# [Available data]
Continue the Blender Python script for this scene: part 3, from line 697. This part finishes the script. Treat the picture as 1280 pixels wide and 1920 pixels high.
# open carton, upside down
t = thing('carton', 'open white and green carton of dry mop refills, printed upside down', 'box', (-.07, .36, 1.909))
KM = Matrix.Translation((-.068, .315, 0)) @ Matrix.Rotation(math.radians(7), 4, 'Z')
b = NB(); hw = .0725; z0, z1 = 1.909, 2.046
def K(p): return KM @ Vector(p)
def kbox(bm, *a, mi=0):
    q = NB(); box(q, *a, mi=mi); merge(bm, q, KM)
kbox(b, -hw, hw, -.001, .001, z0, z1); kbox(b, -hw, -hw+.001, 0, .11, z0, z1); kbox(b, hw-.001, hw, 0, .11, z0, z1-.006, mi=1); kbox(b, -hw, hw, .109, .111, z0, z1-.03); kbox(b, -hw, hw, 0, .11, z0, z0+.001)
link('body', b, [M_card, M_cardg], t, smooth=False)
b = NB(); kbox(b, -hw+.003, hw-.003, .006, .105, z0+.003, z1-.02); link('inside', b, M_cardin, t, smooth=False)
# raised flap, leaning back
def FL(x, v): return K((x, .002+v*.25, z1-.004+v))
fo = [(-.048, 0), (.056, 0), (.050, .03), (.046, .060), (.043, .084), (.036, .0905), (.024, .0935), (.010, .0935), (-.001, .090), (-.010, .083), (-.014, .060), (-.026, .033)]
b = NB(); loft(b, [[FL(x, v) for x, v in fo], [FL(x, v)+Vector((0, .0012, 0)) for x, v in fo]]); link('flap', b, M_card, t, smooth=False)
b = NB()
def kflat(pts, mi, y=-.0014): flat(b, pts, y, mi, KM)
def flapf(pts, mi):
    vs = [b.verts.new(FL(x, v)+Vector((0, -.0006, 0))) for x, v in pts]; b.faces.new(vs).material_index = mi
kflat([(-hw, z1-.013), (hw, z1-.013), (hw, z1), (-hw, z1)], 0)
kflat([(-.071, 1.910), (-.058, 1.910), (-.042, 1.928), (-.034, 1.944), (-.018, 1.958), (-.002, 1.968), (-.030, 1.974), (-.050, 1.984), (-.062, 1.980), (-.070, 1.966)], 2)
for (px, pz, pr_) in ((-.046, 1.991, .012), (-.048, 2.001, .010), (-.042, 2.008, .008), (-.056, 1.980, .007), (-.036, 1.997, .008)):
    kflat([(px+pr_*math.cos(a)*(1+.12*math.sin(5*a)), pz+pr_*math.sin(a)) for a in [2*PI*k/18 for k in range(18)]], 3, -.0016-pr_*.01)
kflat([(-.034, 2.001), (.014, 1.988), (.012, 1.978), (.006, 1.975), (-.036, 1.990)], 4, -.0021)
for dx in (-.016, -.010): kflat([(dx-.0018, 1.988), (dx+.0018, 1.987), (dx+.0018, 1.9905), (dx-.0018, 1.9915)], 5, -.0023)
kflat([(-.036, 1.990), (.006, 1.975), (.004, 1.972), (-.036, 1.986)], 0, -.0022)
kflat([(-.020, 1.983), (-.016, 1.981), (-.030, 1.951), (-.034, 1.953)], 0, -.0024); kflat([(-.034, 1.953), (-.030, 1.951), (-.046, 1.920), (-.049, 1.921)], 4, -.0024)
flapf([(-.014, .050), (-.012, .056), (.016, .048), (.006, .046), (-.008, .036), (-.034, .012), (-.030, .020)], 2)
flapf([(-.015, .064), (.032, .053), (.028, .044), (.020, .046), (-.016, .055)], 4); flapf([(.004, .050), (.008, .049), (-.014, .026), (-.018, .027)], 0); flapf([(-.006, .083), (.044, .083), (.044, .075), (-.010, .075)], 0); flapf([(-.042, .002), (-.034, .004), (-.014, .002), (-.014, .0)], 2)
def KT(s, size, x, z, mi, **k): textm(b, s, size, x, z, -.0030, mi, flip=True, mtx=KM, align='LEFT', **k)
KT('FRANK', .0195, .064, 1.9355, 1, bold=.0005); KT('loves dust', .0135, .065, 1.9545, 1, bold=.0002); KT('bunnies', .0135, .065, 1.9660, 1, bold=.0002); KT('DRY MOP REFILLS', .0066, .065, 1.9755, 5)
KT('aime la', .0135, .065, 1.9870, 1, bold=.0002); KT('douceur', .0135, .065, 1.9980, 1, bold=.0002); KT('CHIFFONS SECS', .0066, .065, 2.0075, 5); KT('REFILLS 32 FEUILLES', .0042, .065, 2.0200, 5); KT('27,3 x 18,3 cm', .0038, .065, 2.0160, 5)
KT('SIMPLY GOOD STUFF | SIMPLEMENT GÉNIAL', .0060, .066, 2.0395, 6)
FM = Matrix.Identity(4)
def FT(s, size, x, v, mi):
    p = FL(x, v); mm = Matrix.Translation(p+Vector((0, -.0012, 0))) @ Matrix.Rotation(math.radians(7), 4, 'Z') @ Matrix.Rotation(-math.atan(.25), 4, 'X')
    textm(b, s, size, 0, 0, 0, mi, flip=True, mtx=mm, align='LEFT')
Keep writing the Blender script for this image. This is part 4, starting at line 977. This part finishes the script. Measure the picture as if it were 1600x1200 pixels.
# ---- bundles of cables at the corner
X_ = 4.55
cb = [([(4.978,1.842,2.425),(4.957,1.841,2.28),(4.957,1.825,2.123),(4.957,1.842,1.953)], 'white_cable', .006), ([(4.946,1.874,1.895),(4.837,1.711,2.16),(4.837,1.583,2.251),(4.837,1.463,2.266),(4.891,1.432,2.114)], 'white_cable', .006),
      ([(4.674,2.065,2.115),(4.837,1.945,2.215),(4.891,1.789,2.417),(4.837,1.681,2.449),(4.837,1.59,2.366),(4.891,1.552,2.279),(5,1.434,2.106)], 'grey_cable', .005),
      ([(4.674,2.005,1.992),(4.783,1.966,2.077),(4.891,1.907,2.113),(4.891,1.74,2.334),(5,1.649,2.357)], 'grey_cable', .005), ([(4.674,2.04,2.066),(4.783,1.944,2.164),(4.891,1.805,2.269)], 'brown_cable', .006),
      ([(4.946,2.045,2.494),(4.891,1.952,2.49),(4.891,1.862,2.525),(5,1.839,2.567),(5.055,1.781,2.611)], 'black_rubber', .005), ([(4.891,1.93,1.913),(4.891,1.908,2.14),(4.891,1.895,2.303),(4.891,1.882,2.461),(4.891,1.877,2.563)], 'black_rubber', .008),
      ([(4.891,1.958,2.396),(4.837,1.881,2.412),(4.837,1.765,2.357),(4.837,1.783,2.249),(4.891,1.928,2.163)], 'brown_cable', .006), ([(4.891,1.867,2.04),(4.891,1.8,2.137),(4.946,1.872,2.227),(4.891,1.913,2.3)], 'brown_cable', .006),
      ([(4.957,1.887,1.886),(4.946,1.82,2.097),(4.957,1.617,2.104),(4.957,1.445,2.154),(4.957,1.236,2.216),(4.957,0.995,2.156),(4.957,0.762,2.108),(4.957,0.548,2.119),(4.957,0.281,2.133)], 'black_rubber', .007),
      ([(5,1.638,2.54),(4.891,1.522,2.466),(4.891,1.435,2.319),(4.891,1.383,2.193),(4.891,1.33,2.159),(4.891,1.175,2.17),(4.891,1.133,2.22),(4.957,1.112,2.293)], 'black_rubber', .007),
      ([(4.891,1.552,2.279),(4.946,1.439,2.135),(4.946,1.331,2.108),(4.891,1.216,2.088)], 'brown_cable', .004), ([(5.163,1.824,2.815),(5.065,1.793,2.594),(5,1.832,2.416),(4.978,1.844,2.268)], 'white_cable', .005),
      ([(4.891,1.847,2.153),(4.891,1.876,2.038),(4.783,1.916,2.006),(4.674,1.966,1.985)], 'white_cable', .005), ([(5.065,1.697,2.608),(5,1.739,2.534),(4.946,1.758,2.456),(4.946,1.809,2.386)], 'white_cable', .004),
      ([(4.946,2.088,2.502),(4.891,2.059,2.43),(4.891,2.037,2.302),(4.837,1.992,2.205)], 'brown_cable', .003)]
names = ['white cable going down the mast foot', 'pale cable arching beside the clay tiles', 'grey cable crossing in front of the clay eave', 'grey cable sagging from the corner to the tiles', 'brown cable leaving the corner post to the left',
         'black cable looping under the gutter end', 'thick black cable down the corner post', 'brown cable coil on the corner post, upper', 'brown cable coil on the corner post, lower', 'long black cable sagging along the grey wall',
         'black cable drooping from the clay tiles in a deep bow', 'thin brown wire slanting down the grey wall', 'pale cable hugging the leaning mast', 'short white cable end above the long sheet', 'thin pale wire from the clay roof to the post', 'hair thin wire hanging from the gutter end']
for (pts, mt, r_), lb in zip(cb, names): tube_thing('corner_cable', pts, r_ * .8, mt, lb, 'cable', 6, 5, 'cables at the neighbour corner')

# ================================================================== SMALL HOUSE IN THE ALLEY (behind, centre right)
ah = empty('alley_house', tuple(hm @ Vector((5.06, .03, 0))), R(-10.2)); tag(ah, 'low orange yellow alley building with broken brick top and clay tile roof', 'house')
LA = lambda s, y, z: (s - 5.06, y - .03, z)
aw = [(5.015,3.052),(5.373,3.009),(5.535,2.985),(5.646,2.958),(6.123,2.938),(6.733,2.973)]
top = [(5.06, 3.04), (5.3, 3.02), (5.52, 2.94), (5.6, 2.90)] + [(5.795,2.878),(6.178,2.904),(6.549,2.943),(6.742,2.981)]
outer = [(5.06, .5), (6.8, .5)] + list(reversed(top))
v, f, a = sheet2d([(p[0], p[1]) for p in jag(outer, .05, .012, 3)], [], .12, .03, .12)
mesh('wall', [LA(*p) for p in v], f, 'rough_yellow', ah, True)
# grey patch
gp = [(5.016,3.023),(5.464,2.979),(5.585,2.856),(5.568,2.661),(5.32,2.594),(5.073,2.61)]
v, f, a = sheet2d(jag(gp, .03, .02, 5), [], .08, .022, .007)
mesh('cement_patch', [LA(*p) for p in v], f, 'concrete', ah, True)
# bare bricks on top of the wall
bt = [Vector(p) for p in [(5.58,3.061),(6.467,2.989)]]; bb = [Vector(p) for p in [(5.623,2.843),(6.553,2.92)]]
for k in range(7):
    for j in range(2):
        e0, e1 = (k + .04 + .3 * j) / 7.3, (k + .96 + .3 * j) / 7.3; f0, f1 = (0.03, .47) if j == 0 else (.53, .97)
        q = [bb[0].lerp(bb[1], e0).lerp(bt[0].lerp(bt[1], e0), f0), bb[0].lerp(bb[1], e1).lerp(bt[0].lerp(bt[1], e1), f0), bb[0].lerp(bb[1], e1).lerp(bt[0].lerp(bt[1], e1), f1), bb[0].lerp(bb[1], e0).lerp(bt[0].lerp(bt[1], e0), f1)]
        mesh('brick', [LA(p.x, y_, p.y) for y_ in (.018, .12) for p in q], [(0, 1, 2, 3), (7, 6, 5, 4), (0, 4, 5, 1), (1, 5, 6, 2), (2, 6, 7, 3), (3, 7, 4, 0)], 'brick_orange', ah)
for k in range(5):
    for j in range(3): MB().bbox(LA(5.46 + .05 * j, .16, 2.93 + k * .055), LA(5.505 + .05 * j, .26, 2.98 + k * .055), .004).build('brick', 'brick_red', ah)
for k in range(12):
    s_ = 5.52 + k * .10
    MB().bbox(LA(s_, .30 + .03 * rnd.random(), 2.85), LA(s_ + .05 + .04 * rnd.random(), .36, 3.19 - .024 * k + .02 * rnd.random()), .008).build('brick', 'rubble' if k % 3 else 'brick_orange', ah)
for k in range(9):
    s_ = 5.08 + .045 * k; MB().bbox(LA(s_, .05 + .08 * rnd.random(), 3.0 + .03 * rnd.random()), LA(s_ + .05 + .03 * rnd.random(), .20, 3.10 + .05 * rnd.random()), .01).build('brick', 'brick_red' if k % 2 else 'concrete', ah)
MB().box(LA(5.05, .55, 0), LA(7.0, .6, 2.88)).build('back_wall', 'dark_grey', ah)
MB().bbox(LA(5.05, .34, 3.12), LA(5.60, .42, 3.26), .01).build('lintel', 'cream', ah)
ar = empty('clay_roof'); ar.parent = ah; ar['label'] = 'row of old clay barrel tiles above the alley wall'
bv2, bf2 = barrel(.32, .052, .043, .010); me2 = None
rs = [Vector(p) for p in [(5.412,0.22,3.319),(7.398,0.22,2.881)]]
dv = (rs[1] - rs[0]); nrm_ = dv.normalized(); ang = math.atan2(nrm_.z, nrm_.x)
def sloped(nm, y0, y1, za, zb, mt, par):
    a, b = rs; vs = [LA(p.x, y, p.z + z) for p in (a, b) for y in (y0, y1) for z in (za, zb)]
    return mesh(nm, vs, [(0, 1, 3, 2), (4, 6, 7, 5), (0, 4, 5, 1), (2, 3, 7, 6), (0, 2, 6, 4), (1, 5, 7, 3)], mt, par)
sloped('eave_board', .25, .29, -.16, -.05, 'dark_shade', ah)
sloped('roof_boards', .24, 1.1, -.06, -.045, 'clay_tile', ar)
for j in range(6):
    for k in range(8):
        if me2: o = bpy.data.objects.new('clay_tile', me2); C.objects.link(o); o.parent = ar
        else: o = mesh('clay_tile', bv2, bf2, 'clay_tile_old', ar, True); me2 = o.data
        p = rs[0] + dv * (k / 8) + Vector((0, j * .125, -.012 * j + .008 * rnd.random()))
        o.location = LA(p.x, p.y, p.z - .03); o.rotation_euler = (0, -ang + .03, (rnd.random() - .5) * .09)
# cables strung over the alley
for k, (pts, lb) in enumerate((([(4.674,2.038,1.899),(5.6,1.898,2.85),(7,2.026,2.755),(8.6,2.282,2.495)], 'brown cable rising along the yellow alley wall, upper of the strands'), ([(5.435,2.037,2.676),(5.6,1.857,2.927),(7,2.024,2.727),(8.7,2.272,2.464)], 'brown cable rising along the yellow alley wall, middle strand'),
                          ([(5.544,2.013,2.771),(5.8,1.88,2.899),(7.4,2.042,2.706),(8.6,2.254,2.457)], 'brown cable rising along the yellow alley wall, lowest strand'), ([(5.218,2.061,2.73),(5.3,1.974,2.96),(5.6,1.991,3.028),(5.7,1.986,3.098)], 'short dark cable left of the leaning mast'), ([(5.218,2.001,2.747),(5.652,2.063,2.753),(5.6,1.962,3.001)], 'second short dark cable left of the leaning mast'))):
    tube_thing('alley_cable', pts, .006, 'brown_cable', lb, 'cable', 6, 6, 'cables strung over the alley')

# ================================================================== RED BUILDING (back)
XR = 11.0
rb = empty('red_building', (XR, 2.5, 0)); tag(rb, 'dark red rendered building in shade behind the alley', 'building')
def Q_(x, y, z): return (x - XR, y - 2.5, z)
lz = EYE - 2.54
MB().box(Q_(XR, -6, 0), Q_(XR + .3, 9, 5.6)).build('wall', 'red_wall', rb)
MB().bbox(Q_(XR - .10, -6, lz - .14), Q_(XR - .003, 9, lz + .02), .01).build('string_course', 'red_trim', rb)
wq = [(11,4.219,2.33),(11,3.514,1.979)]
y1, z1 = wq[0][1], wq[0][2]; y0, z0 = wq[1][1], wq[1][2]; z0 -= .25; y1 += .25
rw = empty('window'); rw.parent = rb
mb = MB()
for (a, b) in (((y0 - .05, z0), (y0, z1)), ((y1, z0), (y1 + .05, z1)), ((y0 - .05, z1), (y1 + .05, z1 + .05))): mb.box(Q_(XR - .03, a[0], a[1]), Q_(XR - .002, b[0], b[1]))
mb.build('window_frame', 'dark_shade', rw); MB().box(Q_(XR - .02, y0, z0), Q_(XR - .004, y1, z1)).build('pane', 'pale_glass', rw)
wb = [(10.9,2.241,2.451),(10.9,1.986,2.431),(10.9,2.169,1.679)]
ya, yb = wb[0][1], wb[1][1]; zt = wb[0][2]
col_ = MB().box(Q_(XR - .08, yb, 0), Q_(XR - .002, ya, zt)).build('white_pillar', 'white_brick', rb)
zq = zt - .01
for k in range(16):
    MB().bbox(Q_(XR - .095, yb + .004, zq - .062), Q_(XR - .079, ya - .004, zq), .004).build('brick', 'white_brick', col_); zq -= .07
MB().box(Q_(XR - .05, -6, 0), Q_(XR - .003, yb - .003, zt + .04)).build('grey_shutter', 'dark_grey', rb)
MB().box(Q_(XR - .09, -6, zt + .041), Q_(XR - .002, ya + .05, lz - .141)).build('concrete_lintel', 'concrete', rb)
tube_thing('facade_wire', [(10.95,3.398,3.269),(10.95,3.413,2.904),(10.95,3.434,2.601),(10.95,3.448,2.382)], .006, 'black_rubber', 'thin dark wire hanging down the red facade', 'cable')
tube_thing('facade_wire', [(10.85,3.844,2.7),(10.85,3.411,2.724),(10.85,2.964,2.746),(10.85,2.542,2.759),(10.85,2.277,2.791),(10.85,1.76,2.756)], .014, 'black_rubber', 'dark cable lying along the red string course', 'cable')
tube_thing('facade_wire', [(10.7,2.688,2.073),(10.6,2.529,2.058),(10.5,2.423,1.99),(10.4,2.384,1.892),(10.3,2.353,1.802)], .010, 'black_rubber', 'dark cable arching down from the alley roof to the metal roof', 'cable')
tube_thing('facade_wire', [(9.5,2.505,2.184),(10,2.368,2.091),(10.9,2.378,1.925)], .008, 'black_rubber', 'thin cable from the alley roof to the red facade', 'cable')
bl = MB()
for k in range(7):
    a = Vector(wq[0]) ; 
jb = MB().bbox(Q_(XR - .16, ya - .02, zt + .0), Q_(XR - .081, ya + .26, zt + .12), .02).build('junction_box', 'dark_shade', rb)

# [Aim]
Quote word for word the lines from the line holding "me2 = o.data" through the line holding "over the alley')"; include both of those lines and add nothing.

# [Result of this task]
        else: o = mesh('clay_tile', bv2, bf2, 'clay_tile_old', ar, True); me2 = o.data
        p = rs[0] + dv * (k / 8) + Vector((0, j * .125, -.012 * j + .008 * rnd.random()))
        o.location = LA(p.x, p.y, p.z - .03); o.rotation_euler = (0, -ang + .03, (rnd.random() - .5) * .09)
# cables strung over the alley
for k, (pts, lb) in enumerate((([(4.674,2.038,1.899),(5.6,1.898,2.85),(7,2.026,2.755),(8.6,2.282,2.495)], 'brown cable rising along the yellow alley wall, upper of the strands'), ([(5.435,2.037,2.676),(5.6,1.857,2.927),(7,2.024,2.727),(8.7,2.272,2.464)], 'brown cable rising along the yellow alley wall, middle strand'),
                          ([(5.544,2.013,2.771),(5.8,1.88,2.899),(7.4,2.042,2.706),(8.6,2.254,2.457)], 'brown cable rising along the yellow alley wall, lowest strand'), ([(5.218,2.061,2.73),(5.3,1.974,2.96),(5.6,1.991,3.028),(5.7,1.986,3.098)], 'short dark cable left of the leaning mast'), ([(5.218,2.001,2.747),(5.652,2.063,2.753),(5.6,1.962,3.001)], 'second short dark cable left of the leaning mast'))):
    tube_thing('alley_cable', pts, .006, 'brown_cable', lb, 'cable', 6, 6, 'cables strung over the alley')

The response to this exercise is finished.